[Start]

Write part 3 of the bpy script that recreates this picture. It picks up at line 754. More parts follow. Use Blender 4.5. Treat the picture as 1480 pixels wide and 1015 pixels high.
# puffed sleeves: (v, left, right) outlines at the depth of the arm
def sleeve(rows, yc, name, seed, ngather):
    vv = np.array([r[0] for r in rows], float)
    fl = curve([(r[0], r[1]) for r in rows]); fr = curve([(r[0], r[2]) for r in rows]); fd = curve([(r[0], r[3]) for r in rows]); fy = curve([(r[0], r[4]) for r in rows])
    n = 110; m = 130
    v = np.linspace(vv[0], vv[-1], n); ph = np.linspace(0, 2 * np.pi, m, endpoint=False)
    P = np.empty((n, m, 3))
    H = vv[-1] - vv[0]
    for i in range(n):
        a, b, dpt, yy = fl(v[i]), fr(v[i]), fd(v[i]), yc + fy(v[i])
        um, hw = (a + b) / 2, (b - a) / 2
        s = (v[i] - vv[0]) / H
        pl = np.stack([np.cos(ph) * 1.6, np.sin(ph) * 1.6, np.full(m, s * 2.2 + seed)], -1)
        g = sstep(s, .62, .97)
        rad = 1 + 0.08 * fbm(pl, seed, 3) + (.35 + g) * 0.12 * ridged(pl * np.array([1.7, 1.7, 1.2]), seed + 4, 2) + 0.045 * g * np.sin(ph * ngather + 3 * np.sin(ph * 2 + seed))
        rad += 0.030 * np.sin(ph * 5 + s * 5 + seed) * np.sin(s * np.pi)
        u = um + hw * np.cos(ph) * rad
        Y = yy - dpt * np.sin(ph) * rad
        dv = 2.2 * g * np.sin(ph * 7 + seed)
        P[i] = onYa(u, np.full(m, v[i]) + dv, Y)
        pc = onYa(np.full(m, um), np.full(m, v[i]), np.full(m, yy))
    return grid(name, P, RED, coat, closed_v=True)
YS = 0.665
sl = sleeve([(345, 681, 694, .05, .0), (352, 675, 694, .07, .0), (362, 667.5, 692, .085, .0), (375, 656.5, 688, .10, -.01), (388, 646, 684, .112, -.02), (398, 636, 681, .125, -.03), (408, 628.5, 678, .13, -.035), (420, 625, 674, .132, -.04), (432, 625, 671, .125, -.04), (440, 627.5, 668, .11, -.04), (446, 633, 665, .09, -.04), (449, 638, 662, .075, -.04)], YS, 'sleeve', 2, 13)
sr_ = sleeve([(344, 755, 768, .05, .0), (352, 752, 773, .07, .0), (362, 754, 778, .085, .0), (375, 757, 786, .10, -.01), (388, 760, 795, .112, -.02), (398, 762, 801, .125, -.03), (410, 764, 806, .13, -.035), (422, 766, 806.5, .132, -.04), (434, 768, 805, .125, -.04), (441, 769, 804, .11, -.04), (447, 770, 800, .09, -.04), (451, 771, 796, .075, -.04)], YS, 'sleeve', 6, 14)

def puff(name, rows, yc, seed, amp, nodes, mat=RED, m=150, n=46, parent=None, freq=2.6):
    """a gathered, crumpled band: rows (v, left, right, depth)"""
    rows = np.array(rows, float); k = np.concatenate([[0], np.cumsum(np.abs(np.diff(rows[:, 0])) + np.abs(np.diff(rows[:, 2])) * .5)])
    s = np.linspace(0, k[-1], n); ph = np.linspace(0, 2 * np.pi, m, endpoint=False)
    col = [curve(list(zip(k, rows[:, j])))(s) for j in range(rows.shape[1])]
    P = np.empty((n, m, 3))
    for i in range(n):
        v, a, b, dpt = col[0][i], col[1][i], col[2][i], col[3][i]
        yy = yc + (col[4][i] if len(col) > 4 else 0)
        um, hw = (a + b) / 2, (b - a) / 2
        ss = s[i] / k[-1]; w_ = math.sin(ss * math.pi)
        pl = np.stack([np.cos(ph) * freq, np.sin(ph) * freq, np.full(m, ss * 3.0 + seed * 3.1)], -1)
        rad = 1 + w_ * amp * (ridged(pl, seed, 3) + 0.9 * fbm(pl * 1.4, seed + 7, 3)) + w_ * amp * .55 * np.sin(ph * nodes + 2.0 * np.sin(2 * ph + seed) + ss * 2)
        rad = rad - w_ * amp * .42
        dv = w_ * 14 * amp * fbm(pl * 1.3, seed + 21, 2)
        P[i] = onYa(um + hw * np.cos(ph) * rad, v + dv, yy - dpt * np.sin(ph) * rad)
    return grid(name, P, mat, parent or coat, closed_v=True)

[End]
[Start]

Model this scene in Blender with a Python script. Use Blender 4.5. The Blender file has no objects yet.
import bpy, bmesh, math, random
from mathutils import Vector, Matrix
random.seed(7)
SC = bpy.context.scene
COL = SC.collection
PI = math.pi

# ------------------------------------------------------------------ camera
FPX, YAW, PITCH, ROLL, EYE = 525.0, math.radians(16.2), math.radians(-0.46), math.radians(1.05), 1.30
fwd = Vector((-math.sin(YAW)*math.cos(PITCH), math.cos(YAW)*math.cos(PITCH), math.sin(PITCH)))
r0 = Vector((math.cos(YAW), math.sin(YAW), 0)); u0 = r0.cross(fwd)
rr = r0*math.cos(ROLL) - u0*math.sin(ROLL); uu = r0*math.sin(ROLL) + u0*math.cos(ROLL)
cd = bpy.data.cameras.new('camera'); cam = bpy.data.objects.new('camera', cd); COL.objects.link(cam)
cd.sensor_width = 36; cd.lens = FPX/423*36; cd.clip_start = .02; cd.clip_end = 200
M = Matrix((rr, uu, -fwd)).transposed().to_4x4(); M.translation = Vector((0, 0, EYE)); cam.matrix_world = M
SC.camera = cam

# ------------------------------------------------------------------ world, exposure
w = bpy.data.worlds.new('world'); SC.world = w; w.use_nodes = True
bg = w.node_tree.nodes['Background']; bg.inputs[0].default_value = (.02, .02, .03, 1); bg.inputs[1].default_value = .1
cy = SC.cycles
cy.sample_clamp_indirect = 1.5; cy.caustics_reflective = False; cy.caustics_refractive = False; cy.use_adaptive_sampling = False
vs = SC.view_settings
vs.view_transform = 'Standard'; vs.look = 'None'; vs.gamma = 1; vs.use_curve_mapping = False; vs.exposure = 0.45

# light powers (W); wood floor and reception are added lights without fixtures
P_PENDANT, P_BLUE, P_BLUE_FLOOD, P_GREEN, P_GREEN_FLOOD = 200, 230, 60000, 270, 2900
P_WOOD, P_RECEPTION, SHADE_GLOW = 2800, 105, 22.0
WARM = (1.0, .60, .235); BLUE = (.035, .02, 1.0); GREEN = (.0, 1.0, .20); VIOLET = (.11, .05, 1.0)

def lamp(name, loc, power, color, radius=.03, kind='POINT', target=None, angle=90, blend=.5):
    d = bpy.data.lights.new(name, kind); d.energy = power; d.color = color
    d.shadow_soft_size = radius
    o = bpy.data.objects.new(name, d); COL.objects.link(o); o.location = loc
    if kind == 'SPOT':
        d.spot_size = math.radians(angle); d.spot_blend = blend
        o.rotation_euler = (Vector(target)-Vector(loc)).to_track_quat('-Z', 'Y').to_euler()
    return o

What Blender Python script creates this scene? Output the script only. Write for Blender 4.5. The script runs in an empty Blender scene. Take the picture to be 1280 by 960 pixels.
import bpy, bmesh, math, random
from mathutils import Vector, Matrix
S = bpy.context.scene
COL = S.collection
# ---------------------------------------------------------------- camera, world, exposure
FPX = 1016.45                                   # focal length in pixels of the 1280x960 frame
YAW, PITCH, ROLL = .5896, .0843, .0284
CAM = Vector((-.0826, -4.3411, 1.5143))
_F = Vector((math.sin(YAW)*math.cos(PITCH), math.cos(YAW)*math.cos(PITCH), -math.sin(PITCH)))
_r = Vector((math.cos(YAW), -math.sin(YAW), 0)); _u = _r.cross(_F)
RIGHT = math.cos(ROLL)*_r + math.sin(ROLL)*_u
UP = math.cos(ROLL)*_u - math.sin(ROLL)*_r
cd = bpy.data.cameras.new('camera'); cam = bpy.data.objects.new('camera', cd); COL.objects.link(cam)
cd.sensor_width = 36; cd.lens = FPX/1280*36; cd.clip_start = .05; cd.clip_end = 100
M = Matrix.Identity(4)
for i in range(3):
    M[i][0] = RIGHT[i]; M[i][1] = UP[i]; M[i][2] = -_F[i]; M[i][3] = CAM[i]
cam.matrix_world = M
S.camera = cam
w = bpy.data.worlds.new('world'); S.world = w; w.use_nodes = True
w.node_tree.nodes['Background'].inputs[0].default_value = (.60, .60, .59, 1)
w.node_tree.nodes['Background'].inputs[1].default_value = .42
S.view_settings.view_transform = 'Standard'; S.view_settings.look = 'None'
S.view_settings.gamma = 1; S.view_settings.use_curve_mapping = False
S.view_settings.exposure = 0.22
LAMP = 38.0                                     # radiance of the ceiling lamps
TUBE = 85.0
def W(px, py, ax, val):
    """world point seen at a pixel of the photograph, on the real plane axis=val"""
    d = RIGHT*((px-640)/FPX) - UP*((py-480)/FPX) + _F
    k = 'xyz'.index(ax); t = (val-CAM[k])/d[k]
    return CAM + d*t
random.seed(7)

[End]

• **Task goal**
Your task is to output exactly the lines from the one with "Model this scene" through the one with "vs.view_transform = 'Standard';", counting both ends.

• **Exercise solution**
Model this scene in Blender with a Python script. Use Blender 4.5. The Blender file has no objects yet.
import bpy, bmesh, math, random
from mathutils import Vector, Matrix
random.seed(7)
SC = bpy.context.scene
COL = SC.collection
PI = math.pi

# ------------------------------------------------------------------ camera
FPX, YAW, PITCH, ROLL, EYE = 525.0, math.radians(16.2), math.radians(-0.46), math.radians(1.05), 1.30
fwd = Vector((-math.sin(YAW)*math.cos(PITCH), math.cos(YAW)*math.cos(PITCH), math.sin(PITCH)))
r0 = Vector((math.cos(YAW), math.sin(YAW), 0)); u0 = r0.cross(fwd)
rr = r0*math.cos(ROLL) - u0*math.sin(ROLL); uu = r0*math.sin(ROLL) + u0*math.cos(ROLL)
cd = bpy.data.cameras.new('camera'); cam = bpy.data.objects.new('camera', cd); COL.objects.link(cam)
cd.sensor_width = 36; cd.lens = FPX/423*36; cd.clip_start = .02; cd.clip_end = 200
M = Matrix((rr, uu, -fwd)).transposed().to_4x4(); M.translation = Vector((0, 0, EYE)); cam.matrix_world = M
SC.camera = cam

# ------------------------------------------------------------------ world, exposure
w = bpy.data.worlds.new('world'); SC.world = w; w.use_nodes = True
bg = w.node_tree.nodes['Background']; bg.inputs[0].default_value = (.02, .02, .03, 1); bg.inputs[1].default_value = .1
cy = SC.cycles
cy.sample_clamp_indirect = 1.5; cy.caustics_reflective = False; cy.caustics_refractive = False; cy.use_adaptive_sampling = False
vs = SC.view_settings
vs.view_transform = 'Standard'; vs.look = 'None'; vs.gamma = 1; vs.use_curve_mapping = False; vs.exposure = 0.45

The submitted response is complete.